Теперь будем говорить так, как если бы говорили о самой развитой стране, которая пережила революцию. Мы всегда утверждали, что не человек должен быть изменен, а потом от измененного человека должна меняться окружающая обстановка, а наоборот: так как каждая человеческая личность есть функция среды, то ясно, что нужно изменить эту среду. Идя от бесплодного процесса педагогического перерождения отдельных личностей, мы никогда никуда не пойдем. Самая великая педагогика — изменить в существе окружающую среду (а потом уже идет культурная работа вообще, — это великолепно выражено в одной из предсмертных работ Владимира Ильича). Но в той же статье Владимир Ильич говорит: «Каким отсталым, каким убогим был бы тот коммунист, который сейчас не понял бы, что так называемая революционная задача, задача политико-революционная, военно-революционная сейчас гораздо менее значительна, чем задача культуры». Мы, в сущности, имеем все предпосылки для социалистического строительства. Как говорил часто Владимир Ильич, не недостаток власти нам мешает, — нам мешает недостаток культуры. Это относится ко всей области культуры, прежде всего к народному просвещению; это относится в значительной мере и к кое-чему более тонкому, — именно к выработке новой этики.
Кто наблюдает нашу молодежь и прислушивается к ней, знает, какие сложные процессы сейчас там происходят. Было время, когда неэтично было перед судом совести каждого человека ставить вопросы о личном счастии, о развитии личности, о формах, в какие нужно построить свой быт и свои взаимоотношения, начиная от семейных и кончая товарищескими, партийными, всечеловеческими; некогда было, стыдно было ставить такие вопросы. Тогда было стыдно, а теперь без них нельзя жить.
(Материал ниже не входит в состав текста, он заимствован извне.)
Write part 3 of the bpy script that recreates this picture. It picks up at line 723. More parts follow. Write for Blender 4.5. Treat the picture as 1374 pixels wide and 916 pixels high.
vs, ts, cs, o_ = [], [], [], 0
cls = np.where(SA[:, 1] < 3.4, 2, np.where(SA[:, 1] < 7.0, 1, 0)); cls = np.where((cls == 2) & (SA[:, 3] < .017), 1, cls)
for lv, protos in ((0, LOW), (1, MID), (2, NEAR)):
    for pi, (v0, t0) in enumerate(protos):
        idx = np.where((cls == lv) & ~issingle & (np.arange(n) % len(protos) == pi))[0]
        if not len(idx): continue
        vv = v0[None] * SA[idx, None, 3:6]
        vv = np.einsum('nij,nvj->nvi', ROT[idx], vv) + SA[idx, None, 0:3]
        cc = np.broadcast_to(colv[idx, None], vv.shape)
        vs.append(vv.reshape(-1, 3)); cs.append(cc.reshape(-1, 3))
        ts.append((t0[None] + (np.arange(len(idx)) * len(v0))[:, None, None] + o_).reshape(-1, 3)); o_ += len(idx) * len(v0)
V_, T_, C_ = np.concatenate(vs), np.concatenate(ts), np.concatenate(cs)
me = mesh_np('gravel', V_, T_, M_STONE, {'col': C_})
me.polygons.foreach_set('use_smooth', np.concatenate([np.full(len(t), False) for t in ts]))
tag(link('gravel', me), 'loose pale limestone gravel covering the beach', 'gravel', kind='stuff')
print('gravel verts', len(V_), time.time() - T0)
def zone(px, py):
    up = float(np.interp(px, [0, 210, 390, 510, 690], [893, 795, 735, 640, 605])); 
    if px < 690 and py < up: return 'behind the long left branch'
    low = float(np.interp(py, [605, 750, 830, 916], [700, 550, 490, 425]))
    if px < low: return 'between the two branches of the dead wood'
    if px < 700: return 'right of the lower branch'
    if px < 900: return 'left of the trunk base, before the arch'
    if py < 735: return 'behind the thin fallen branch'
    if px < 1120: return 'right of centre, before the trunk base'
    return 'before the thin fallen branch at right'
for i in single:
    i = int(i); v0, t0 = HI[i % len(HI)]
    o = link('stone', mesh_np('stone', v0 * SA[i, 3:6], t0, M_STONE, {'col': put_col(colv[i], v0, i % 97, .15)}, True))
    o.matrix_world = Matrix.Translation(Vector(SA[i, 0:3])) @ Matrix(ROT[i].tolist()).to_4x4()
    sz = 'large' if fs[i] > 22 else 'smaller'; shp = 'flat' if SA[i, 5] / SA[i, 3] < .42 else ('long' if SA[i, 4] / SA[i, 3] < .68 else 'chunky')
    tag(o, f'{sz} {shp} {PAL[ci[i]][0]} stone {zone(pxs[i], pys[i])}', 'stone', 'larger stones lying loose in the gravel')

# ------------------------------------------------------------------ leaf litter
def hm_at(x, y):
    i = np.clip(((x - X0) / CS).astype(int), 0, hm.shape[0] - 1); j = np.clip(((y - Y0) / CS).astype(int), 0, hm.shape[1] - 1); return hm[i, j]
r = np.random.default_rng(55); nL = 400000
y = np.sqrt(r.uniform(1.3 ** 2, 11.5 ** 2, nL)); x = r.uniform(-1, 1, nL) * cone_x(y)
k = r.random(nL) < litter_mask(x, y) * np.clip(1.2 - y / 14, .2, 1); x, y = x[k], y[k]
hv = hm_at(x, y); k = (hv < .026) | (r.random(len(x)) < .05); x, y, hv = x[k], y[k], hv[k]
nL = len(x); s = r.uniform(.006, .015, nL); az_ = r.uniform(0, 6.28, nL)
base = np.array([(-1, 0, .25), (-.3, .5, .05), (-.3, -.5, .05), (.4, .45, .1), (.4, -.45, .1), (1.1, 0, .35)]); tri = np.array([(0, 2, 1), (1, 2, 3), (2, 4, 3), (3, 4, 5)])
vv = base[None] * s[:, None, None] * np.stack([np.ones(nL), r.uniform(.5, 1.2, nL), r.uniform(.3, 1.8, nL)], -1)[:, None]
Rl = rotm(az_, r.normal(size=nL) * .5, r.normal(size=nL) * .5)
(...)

Когда вся эта волна первого энтузиазма, энтузиазма боя, где человек, может быть, сам себя не помнит, прошла, мы стали перед неожиданной для многих картиной, что та молодежь, которая шла в Красную Армию, которая произвела колоссальную разрушительную работу и которая обороняла свое право быть хозяином, — она, в большинстве случаев, представляла себе дело так, что вот какие-то ворота надо вышибить, какую-то гору надо еще приступом взять, а оттуда уже будет видна дорога к счастью, будет видно далее, куда идти. Но на самом деле это была последняя оборонительная судорога пролетариата и тех групп, которые ему помогли; на самом деле ведь это было только право начать хозяйничать в разореннейшей, несовершеннейшей, чрезвычайно некультурной стране. И в этой стране начать со щепок, из щебня создать здание, которое вершинами своих шпилей должно бесконечно, гигантски превзойти культурное здание человеческой цивилизации. Даже самая первая закладка фундаментов требовала массы знаний, известной приспособленности, и этот самый социальный заказ не исходил даже из сознания масс, а исходил из исторических условий и предстал для каждого человека страшным экзаменом. Первый экзамен — умеешь ли ты убивать людей, — и мы этот экзамен выдержали великолепно.
Вторая задача — уметь торговать (под торговлей Владимир Ильич разумел обмен между городом и деревней). Я думаю, что с тех пор мы значительную часть этого экзамена сдали. Если мы в чрезвычайных военных условиях сумели отстаивать себя, то в трудных условиях хозяйственных мы тоже отстояли себя. Но теперь в трудных культурных условиях встает задача, прямо хватающая нас за горло: вот огромные трудности, вот масса людей, которые чувствуют себя лишними.